• PROBLEM REQUIREMENTS: Reproduce exactly the lines below from the one containing "Write the bpy" through the one containing "COL = SC.collection", including both, and nothing else.

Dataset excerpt

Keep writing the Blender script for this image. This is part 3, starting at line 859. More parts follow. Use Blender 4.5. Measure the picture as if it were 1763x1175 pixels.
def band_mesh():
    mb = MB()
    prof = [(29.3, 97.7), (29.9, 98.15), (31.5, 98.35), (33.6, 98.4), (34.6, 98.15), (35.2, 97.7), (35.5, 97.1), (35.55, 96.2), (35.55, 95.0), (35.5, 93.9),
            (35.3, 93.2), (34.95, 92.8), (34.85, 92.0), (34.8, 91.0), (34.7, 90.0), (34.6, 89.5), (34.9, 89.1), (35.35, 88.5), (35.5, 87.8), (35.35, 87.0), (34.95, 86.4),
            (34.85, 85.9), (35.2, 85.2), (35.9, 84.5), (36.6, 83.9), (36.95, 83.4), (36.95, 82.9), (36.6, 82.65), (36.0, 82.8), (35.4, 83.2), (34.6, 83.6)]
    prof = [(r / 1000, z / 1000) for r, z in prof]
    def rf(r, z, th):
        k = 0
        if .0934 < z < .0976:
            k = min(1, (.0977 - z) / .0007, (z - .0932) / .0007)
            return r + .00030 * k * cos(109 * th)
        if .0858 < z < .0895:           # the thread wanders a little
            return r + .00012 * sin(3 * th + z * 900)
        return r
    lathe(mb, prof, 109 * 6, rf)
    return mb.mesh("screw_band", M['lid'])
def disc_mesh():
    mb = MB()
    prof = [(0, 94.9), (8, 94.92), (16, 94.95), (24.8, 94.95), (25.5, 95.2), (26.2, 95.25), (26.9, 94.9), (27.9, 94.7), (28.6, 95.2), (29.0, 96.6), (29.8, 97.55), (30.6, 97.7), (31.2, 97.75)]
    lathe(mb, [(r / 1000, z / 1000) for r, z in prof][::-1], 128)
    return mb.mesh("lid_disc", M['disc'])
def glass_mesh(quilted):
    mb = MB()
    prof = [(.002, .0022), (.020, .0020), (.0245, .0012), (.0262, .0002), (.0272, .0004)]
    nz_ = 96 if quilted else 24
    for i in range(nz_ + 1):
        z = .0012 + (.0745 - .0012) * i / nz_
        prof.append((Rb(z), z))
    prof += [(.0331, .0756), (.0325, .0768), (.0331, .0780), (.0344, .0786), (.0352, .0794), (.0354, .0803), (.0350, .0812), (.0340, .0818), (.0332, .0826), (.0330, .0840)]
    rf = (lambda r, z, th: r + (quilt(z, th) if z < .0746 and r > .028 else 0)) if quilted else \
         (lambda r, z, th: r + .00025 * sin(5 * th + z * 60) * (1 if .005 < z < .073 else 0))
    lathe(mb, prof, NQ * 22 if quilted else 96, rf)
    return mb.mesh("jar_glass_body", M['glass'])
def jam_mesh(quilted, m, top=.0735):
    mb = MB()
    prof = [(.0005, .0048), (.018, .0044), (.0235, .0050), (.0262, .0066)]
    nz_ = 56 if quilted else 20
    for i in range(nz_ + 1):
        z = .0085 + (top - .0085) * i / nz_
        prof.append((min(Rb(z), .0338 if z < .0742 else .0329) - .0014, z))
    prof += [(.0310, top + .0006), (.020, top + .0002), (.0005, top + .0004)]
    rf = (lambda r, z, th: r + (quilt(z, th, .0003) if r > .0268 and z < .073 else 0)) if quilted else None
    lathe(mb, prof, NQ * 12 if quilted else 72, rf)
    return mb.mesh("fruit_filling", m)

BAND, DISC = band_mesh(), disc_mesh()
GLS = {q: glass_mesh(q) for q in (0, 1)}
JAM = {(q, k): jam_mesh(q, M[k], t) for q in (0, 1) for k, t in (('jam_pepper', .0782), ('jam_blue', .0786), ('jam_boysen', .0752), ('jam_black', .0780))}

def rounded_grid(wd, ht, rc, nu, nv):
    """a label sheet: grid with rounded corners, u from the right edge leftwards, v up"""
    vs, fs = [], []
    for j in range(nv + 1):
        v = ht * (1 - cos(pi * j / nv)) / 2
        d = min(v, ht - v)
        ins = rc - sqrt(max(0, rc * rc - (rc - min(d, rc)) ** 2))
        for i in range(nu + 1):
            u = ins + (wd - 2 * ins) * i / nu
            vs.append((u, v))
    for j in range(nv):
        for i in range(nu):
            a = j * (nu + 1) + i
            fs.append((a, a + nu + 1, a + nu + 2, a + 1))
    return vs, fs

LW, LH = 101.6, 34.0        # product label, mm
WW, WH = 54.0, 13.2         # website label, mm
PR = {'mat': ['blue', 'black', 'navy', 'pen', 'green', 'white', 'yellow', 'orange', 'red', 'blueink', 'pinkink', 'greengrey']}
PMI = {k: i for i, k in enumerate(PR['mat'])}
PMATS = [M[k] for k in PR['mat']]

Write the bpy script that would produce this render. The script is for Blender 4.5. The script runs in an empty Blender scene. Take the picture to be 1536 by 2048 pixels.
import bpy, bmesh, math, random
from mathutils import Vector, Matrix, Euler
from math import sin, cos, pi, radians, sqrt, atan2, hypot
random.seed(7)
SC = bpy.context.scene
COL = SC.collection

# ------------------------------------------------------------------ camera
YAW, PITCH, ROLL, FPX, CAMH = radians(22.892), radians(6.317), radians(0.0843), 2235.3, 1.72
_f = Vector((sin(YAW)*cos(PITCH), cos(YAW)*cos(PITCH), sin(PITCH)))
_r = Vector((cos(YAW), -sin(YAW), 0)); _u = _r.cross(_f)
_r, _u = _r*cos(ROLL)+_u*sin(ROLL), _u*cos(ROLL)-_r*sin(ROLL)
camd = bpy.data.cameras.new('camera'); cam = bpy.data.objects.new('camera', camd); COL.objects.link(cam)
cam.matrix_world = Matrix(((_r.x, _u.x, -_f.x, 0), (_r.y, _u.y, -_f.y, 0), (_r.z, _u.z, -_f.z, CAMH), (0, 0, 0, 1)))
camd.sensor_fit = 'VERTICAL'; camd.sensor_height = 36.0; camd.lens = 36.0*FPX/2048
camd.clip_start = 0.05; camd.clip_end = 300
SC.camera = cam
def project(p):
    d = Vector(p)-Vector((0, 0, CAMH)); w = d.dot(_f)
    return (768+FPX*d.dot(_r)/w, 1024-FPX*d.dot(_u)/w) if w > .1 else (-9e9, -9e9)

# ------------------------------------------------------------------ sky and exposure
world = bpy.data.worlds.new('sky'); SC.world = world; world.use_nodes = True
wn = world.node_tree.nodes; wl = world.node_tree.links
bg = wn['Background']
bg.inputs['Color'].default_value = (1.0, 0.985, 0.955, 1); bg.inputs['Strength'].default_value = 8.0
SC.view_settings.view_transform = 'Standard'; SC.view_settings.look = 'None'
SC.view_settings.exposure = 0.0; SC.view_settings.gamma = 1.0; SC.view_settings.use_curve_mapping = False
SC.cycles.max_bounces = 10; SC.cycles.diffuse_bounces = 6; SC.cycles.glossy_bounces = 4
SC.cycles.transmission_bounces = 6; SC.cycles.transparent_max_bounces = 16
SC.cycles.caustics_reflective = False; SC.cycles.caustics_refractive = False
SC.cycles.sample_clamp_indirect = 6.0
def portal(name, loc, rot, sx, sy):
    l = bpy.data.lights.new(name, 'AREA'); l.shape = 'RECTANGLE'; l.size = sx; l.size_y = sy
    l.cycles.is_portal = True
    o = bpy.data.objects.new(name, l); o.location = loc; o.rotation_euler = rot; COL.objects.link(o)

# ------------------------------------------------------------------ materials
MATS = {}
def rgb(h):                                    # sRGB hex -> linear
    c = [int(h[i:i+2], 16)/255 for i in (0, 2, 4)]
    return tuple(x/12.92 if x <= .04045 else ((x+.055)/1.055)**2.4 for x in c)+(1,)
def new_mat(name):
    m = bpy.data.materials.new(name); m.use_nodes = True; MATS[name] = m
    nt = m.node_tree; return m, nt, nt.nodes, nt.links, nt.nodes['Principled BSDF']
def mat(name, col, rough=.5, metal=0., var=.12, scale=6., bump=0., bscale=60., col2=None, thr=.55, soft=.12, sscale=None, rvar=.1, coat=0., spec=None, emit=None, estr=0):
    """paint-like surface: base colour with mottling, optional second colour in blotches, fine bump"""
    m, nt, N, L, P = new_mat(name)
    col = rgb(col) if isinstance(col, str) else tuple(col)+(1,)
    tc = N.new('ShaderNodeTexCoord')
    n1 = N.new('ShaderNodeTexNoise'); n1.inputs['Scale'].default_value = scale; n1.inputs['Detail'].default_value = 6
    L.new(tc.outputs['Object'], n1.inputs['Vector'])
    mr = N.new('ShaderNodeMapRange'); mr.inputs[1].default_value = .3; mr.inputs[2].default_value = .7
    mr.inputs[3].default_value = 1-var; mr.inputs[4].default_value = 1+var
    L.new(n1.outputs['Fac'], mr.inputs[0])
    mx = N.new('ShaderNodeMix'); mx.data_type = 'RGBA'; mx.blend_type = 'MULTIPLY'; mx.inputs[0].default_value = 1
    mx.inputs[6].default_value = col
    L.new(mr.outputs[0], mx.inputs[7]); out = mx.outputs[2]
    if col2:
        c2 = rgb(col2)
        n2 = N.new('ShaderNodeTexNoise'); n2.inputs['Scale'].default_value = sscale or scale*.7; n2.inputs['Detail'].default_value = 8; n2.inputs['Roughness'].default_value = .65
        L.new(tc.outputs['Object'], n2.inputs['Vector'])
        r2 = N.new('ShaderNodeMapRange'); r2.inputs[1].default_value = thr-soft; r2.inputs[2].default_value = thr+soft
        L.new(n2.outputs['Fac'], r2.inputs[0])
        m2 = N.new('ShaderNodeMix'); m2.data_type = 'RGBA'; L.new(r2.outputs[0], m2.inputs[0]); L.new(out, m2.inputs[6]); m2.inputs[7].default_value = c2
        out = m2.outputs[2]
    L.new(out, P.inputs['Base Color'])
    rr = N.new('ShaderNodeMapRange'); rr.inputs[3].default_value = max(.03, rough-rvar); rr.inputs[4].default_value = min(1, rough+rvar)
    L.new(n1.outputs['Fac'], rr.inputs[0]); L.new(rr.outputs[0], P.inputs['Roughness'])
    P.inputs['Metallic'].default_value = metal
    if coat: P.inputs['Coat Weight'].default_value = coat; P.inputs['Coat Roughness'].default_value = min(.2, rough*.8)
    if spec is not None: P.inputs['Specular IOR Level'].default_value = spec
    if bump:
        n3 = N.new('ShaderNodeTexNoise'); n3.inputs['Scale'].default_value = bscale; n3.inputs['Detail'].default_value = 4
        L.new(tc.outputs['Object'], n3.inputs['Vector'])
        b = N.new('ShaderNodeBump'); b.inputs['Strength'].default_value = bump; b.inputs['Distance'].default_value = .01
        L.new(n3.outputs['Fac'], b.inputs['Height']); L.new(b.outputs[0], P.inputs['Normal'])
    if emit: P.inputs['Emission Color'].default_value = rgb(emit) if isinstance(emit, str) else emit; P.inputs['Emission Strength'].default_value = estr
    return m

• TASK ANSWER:
Write the bpy script that would produce this render. The script is for Blender 4.5. The script runs in an empty Blender scene. Take the picture to be 1536 by 2048 pixels.
import bpy, bmesh, math, random
from mathutils import Vector, Matrix, Euler
from math import sin, cos, pi, radians, sqrt, atan2, hypot
random.seed(7)
SC = bpy.context.scene
COL = SC.collection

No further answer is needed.